Su propio afán

enrique / garcía-máiquez

El látigo

SANTIAGO Páez, compañero de piso en la Universidad, se dolía con una frecuencia de que tal chica o tal otra, "le había castigado con el látigo de su indiferencia". A él o a mí. El látigo se convirtió en latiguillo de nuestras conversaciones, e incluso tratamos de manejarlo también nosotros, aunque nos hacíamos un lío. Es imposible ser indiferente con quien tienes interés en serlo.

Desde entonces, sé que en mis manos la indiferencia es un látigo sin mordiente. Y lo siento mucho porque propendo. Siendo la crítica literaria una de mis pasiones, no tengo paciencia ni fortaleza para leer aquello que no me gusta. Y, sin leer lo malo, te falta la perspectiva y tampoco puedes advertir bien del peligro al público. El problema es que hay que ser bastante masoquista, para darte una sesión de tortura leyendo, y luego sádico, para escribir contra quien ya tiene bastante con su propia literatura. Baudelaire perdió su vida por delicadeza; yo, la posibilidad de ser un crítico literario comme il faut.

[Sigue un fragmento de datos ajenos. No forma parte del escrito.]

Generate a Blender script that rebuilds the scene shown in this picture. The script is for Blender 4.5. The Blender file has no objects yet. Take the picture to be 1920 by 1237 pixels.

Reflexionaba así el domingo, dividido entre mi deber como columnista, que me impelía a ver el mano a mano de Évole y Otegui, y mi instinto de conservación, empeñado en evitarme tan amarguísimo trago. Venció mi instinto. Jamás he visto un programa de Évole, tratando de manejar el látigo de la indiferencia. Contaba hace poco que me pasa lo mismo con la corrupción, aunque ahí no tengo tanto cargo de conciencia porque ya se encargan los jueces y la policía de poner pie en pared. Aquí mi indiferencia es más culpable, por inútil. Ya tienen bastante ustedes con lo que escribo como para llevar, encima, cuenta de mis silencios. Es pedirles lo excusado.

Oía, por detrás del muro de Facebook, con el tamiz de Twitter, algunas contestaciones de Otegui y las reacciones de Évole, y sentía dos tirones. El que me alejaba del televisor y el que me llamaba al cumplimiento del deber. Perdió el deber, pero debería haber vencido mi repugnancia para marcar adonde han llegado las aguas sucias de la doble moral, del desprecio a las víctimas, de las inevitables complicidades subterráneas entre las izquierdas radicales y del eufemismo que blanquea la historia. Verdad que, si ninguno de los que se confiesan asqueados viesen el programa, caería por falta de audiencia. Pero el columnista tiene que aguantar, enhiesto; y no estuve allí, ay, Baudelaire. Por delicadeza (de estómago), perderé también el articulismo.